Updated: Jan 8, 2019


I love to research and learn about new things. In the evenings after my daughters are in bed I just explore Wikipedia and the web for hours. I don’t know about other people, but I think one of the coolest things about Wikipedia, and why it is better in my opinion then traditional encyclopedia’s, is that I always find myself down the rabbit hole and miles away topic wise from where I started because I end up following random links. For instance a few weeks ago I got on a research tear about elevators.


The history of the elevator is fascinating not only because the the technology is neat, but also because of the hurdles to adoption it faced and its impact on the urban landscape. We take elevators for granted. They are as common as stairs and escalators and cars. But can you imagine being the first person to have an elevator in your office or apartment building? I can picture people standing on the ground floor looking at it and thinking; “What should I do? On one hand this elevator promises to quickly elevate me to my office on the 20 floor so that I will no longer have to take 20 flights of stairs, but on the other hand it is a little like a large coffin and I might plummet to my death or be trapped and suffocate”.

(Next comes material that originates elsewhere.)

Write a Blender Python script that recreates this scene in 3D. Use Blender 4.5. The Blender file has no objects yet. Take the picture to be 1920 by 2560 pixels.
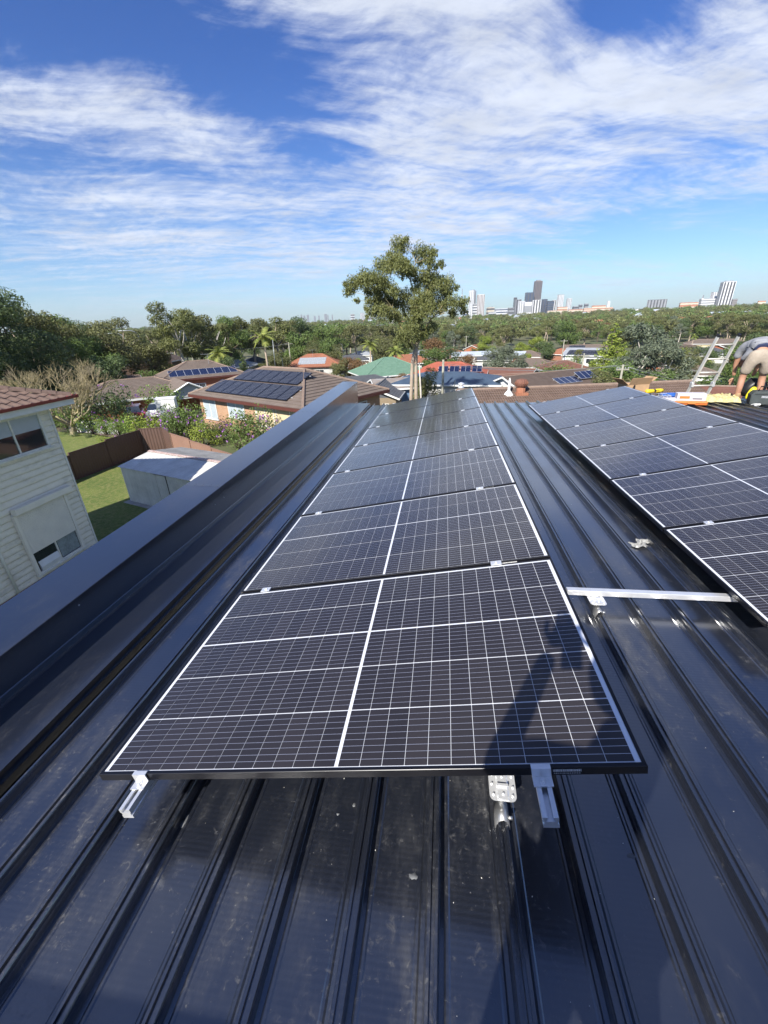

And as I was thinking about this problem that the early elevator manufacturers faced it struck me that this will be one of the problems that manufacturers of autonomous vehicles will face when the technology finally works and it is time to get consumers buy in. I can picture consumers in the near future looking at the autonomous car waiting in front of their house thinking; “Hmmm, on one hand I can get in this autonomous car and take a nap and watch a movie while it whisks me to Tahoe for a ski weekend, but on the other hand there is the possibility that it will be hacked and driven off a cliff”. In order to help people overcome their fear elevator companies and skyscrapers hired elevator operators to stand in the elevator in order to ostensibly “work” the elevator, but in reality they were there to simply make people feel comfortable. Later of course companies created elevator music for the same reason.


I wonder what it will take to make people feel comfortable in autonomous cars? Maybe Uber does have an advantage because by starting out having a driver in the drivers seat to “work the technology” is a little like having someone stand in the elevator to operate it. They are a calming presence. Or maybe the solution will be more similar to having elevator music but something different. It will be interesting to see what works.